I was, however, surprised when I learned that the Mongolian view is a bit more varied than I thought. When asked if Christianity is about becoming prosperous only 10 percent answered positively. But a whopping 39 percent answered that they did not know what Christianity is all about at all! On top of that, 41 percent of those surveyed said that they did not know if Buddhism and Christianity are compatible (they are not).

These responses were shocking. Ulaanbaatar has had a full blown television ministry for 15 years. That’s not to say that everything about the Gospel is dependent upon Eagle TV—it’s not—but it does tell us that there is a lot of work to be done to help educate the audience about what Christianity is. It has been said more than once that Eagle TV made Jesus a household word in Mongolia. Yet, that’s just the beginning. The need for a deeper understanding of the faith is huge. That means we have to take a careful look at our programming to see where we can make things even clearer.

One of the questions we asked was focused on terminology.

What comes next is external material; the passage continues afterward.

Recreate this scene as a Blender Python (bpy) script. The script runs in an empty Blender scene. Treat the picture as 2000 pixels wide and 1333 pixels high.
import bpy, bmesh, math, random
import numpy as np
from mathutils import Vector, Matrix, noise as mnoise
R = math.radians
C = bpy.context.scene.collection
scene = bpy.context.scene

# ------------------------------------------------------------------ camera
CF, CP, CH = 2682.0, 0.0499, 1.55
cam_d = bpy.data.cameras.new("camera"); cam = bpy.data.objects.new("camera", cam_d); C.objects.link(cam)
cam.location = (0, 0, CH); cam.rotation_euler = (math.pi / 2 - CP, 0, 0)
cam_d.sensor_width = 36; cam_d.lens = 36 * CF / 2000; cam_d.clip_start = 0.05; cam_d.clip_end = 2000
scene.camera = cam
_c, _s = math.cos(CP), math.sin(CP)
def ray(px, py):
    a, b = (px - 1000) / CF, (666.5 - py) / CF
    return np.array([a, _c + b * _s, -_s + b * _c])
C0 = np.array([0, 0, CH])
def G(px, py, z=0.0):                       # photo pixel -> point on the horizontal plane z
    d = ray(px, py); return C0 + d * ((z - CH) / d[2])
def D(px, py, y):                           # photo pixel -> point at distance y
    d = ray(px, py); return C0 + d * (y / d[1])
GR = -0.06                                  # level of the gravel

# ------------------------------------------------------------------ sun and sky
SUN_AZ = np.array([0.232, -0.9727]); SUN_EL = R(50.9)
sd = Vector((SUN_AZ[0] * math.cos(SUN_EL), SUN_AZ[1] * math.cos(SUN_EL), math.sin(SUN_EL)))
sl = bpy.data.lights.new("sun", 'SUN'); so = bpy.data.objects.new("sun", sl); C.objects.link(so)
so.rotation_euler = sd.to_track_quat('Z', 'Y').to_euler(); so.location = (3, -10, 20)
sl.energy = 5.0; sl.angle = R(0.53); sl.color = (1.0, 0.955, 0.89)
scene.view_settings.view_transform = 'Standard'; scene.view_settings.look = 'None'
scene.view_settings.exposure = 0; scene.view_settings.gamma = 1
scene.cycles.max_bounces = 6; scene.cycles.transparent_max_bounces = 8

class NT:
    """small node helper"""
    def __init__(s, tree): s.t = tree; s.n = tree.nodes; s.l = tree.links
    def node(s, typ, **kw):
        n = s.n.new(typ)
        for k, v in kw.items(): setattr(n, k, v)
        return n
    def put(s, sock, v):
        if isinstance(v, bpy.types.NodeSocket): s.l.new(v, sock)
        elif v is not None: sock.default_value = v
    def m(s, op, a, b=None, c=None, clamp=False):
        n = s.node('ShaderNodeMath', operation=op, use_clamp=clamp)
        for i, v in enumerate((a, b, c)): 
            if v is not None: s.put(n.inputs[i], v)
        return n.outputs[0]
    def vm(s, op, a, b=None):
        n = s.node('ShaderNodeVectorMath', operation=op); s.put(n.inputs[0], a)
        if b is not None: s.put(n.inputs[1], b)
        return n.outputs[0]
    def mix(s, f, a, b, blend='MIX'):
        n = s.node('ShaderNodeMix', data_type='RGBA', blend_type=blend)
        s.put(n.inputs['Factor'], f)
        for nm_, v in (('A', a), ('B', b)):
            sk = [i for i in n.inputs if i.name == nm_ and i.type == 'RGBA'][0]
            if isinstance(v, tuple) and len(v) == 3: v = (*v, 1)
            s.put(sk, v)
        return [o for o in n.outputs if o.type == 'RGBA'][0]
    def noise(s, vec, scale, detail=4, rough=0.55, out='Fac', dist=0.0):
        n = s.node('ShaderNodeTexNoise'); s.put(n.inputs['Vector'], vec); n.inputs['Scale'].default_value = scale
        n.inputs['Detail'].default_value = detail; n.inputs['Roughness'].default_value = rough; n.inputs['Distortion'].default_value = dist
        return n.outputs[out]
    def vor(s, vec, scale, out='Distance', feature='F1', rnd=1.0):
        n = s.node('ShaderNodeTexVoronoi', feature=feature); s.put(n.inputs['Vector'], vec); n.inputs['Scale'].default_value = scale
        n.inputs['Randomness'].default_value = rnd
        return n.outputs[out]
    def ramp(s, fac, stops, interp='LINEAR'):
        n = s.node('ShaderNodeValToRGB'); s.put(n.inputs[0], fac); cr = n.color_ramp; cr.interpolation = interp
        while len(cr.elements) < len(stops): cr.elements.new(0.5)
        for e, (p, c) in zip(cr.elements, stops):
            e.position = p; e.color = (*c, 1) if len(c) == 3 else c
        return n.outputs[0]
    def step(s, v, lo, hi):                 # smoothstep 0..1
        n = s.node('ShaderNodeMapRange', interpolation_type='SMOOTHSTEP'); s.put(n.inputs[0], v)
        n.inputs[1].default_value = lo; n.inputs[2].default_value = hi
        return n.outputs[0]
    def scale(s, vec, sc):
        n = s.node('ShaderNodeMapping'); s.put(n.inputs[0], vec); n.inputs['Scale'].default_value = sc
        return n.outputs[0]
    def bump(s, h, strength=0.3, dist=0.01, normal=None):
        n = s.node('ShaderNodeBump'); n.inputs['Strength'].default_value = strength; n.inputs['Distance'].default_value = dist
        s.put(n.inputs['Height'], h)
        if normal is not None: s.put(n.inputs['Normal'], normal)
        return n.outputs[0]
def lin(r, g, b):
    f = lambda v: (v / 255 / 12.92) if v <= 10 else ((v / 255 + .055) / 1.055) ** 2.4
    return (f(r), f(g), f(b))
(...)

We wanted to know, in general, what terminology people most associate with Christianity, Buddhism, shamanism, etc. We asked this because it is natural for certain words to carry specific historical and conceptual associations. In Mongolia there has been a long controversy about what name to use for “God.” In this survey 70 percent of respondents associated the word “Burhan” with Buddhism. 57 percent associated the title “Yurtuntsiin Ezen” with Christianity. “Burhan” is the term primarily used to identify Buddha, though most of the Mongolian church also uses it to identify God in a generic sense. In this part of the survey there was a natural overlap of 23 percent of those who use multiple terms.

What makes this part of the survey so interesting is that the overwhelming number of respondents did not identify themselves as Christian. Therefore, the non-believing audience is drawing a distinction among terms, to some degree delineating in their minds what they perceive as Buddhist and what they perceive as Christian. To be sure about this we are having a new set of calculations on responses being draw up to clearly identify what the non-believing audience associates between specific terms and ideas, minus the responses from believers.

All in all, the survey has really opened our eyes to some of the perceptions that Mongolians have about Christianity. Yet we also know that we’ve only touched the tip of the iceberg. Further surveys will try and dig deeper about these perceptions and hopefully help us refine our ministry presentations even more. The fact is, with 30 percent saying their primary source of information about Christianity comes from Eagle TV, we have a sacred responsibility to make sure we are getting our presentations right.